What the exercise asks — In the records that follow, the lines from the one containing "Write a Blender" to the one containing "return V((0, 0, CZ)) + d * (Y / d.y)", inclusive, are to be given again exactly.

[START Records for this exercise]

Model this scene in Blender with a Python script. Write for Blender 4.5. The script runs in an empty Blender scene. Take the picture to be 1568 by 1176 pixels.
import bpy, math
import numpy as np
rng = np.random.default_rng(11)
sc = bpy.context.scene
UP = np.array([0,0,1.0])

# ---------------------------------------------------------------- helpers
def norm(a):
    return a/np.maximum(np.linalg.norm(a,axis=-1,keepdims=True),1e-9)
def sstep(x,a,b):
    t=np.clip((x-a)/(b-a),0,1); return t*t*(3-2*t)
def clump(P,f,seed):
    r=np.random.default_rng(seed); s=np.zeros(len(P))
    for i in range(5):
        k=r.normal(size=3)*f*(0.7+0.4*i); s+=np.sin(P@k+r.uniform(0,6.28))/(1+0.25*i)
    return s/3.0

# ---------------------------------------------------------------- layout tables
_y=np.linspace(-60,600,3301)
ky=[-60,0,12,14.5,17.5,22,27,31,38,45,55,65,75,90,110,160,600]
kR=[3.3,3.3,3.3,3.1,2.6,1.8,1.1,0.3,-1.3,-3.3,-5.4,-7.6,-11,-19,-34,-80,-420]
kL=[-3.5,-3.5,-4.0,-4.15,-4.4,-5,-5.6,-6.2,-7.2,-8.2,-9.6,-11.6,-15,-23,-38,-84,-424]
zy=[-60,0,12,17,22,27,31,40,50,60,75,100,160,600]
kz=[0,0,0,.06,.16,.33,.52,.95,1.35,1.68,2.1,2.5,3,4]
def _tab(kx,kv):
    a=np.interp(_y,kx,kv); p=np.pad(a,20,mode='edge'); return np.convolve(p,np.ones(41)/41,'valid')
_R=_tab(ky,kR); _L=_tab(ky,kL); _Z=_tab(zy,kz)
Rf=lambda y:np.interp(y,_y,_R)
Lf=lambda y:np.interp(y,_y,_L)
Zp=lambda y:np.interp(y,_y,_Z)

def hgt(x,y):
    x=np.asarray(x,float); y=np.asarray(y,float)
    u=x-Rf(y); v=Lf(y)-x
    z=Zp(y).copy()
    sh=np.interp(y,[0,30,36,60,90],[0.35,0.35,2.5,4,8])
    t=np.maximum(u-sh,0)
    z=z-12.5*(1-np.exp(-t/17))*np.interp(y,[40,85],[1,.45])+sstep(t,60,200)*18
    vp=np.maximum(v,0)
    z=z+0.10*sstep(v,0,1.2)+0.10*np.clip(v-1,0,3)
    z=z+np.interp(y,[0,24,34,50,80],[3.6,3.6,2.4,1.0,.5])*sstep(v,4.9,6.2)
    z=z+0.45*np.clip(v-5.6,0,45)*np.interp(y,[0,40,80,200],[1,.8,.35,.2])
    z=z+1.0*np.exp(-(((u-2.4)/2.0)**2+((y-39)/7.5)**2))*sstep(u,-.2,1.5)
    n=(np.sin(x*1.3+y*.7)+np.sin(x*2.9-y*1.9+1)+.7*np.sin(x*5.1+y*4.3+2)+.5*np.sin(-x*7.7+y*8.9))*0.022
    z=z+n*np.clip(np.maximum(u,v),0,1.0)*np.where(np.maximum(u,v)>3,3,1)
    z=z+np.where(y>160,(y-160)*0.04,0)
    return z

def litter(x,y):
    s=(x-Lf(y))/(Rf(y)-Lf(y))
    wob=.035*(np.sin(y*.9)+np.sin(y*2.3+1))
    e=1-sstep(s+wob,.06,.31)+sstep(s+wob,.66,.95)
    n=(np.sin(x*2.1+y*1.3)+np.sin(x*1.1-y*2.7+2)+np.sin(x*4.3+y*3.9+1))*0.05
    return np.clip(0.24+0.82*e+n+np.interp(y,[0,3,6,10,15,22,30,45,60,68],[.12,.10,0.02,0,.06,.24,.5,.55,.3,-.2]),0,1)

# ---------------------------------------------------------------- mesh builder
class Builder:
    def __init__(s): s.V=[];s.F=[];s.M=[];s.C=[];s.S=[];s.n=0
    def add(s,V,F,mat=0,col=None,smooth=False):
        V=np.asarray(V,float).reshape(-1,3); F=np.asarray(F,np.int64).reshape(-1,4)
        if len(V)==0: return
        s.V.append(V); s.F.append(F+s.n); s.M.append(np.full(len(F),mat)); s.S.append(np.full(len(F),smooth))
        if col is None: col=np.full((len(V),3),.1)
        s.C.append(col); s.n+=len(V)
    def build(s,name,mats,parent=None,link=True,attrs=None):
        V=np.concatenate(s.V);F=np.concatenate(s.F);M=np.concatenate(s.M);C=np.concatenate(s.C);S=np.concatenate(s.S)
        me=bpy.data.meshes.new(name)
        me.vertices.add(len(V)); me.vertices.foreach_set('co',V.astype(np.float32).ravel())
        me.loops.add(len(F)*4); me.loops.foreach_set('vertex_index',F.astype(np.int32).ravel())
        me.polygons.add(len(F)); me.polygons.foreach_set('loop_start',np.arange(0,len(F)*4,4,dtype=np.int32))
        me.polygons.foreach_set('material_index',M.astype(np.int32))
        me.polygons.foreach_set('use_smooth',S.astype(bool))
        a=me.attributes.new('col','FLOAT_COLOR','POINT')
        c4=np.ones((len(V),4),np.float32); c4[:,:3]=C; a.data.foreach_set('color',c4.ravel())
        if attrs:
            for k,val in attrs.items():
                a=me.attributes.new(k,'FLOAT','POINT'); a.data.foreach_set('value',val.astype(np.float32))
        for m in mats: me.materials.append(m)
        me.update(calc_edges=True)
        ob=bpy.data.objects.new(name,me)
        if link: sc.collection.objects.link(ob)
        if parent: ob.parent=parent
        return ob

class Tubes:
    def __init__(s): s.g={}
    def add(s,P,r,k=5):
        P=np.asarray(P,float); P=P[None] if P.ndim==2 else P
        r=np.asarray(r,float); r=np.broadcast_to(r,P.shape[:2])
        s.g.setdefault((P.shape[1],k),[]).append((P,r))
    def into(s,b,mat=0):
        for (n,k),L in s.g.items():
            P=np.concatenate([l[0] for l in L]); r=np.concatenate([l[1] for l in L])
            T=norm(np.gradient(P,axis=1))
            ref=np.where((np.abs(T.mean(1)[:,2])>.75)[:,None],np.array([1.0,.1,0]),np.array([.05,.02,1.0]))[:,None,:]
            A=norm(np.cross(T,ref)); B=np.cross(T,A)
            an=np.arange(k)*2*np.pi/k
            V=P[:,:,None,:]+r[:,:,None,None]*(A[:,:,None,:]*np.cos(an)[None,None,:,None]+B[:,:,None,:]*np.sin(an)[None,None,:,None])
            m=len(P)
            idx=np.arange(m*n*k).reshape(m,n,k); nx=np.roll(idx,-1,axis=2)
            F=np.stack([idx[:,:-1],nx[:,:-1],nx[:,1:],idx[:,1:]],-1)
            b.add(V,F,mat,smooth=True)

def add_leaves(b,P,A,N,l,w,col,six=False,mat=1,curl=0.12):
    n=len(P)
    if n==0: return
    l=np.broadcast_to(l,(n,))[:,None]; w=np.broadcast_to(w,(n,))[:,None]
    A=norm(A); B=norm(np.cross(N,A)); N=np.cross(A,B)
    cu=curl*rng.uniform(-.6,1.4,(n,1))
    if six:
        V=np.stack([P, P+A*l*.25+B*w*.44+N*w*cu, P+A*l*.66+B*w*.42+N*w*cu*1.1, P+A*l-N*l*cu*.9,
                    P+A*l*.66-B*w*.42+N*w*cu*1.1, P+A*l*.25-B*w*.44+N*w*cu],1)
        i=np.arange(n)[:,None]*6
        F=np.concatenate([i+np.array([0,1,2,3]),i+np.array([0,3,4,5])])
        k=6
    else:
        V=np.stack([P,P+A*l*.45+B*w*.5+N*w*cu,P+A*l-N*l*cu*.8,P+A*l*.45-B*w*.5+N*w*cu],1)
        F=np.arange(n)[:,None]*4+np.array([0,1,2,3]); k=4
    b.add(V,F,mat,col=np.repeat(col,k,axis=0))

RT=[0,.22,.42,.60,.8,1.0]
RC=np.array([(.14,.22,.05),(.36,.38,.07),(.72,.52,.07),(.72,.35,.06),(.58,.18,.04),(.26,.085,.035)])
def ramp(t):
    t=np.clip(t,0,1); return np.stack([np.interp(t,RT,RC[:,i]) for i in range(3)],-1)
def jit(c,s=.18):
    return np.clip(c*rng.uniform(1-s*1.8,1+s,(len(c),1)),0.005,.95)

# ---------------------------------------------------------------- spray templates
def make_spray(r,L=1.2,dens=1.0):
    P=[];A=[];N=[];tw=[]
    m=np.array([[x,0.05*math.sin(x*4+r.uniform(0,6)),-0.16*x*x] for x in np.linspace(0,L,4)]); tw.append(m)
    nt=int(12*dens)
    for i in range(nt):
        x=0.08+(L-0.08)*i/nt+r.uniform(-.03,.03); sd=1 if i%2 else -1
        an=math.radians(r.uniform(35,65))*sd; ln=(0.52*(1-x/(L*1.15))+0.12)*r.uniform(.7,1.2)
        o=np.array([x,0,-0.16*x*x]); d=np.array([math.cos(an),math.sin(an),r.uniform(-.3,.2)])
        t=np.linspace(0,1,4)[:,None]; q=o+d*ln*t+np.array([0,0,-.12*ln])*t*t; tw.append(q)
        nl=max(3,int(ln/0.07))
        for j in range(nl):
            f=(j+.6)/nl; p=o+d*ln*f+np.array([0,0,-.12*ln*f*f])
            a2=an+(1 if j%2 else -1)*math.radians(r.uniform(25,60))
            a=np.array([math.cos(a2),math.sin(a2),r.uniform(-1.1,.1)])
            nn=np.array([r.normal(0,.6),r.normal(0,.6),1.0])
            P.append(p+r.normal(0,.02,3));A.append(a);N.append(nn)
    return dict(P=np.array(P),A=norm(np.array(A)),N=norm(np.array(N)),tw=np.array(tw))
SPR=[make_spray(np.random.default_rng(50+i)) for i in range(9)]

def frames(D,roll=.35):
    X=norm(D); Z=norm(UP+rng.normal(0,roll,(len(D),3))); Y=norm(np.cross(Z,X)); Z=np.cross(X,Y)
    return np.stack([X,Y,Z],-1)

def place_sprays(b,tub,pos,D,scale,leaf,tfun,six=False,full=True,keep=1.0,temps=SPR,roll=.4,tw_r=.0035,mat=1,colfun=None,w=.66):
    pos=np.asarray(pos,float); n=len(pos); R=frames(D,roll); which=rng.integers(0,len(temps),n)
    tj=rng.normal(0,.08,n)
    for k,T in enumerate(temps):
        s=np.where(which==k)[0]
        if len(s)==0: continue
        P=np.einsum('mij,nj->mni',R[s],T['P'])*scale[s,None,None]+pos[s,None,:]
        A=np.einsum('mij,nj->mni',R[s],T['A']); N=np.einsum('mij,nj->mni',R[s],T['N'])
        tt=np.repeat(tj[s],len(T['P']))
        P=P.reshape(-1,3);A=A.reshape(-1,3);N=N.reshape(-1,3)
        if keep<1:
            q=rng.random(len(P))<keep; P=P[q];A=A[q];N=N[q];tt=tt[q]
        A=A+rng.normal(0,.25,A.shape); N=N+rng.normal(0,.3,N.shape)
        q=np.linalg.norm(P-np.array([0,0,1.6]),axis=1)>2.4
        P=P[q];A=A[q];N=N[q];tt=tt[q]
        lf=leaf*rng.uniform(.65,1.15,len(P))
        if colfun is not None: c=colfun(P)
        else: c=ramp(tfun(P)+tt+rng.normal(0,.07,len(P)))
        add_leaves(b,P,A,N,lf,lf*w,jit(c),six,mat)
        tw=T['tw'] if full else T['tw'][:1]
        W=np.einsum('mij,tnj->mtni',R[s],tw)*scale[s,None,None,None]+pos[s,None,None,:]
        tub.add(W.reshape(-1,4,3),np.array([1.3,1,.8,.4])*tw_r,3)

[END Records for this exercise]
[START Records for this exercise]

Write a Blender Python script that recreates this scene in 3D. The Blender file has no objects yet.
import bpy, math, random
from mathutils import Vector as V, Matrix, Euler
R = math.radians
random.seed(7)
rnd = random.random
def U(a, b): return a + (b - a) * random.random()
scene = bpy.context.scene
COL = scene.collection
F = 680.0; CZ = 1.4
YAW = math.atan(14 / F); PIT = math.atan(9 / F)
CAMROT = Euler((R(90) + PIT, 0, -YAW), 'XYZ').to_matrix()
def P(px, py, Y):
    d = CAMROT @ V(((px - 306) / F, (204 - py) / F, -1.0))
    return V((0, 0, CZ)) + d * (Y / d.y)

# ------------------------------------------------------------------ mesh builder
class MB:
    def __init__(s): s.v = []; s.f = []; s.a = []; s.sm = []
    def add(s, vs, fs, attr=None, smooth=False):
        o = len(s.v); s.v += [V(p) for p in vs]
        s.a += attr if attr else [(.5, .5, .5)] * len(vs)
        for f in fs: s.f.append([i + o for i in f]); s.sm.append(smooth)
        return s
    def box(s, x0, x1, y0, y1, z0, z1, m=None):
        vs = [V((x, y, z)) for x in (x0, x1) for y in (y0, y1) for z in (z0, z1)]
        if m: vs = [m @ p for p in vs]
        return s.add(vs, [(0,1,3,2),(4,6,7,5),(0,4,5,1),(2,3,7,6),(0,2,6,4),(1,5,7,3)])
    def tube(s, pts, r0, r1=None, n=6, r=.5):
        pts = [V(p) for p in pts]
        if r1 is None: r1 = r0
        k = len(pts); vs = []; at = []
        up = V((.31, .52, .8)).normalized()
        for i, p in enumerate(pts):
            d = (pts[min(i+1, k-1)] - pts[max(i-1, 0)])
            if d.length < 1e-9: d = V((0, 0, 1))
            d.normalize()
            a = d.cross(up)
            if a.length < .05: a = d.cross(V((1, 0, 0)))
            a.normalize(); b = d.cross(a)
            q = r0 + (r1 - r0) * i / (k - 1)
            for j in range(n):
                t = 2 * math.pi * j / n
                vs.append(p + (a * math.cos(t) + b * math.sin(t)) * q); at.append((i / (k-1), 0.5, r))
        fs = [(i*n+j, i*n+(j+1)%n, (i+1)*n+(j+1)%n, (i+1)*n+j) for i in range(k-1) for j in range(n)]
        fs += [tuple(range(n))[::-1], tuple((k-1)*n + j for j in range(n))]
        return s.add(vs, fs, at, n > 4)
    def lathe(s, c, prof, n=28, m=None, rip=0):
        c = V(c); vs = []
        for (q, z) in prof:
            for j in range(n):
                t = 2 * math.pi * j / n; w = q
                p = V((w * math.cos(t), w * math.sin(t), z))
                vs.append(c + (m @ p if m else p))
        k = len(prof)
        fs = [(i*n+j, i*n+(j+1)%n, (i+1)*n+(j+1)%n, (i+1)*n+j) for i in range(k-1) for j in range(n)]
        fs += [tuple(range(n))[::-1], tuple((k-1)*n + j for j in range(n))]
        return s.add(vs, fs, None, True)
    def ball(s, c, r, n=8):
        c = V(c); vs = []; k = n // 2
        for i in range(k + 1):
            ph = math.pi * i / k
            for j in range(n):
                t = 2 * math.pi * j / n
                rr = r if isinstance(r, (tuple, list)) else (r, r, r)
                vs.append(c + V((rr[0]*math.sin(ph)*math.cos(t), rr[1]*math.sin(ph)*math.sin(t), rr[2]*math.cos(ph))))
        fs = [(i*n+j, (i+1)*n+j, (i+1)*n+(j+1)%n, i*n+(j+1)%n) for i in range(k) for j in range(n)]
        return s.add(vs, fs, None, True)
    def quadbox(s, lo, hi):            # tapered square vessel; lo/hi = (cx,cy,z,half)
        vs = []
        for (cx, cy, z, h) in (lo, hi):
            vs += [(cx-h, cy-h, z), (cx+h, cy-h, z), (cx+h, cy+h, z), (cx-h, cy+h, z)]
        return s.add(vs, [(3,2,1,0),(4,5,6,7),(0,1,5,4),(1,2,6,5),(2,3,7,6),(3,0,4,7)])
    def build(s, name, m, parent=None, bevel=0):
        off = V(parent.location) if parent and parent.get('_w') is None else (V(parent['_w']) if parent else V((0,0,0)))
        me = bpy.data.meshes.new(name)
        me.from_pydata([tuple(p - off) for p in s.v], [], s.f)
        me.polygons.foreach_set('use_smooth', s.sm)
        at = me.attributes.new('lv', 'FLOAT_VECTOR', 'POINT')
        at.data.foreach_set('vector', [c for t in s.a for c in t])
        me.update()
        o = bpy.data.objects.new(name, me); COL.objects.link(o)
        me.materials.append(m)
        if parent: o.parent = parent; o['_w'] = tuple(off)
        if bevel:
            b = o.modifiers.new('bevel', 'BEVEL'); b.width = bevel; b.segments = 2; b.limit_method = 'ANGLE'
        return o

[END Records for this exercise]

Exercise answer —
Write a Blender Python script that recreates this scene in 3D. The Blender file has no objects yet.
import bpy, math, random
from mathutils import Vector as V, Matrix, Euler
R = math.radians
random.seed(7)
rnd = random.random
def U(a, b): return a + (b - a) * random.random()
scene = bpy.context.scene
COL = scene.collection
F = 680.0; CZ = 1.4
YAW = math.atan(14 / F); PIT = math.atan(9 / F)
CAMROT = Euler((R(90) + PIT, 0, -YAW), 'XYZ').to_matrix()
def P(px, py, Y):
    d = CAMROT @ V(((px - 306) / F, (204 - py) / F, -1.0))
    return V((0, 0, CZ)) + d * (Y / d.y)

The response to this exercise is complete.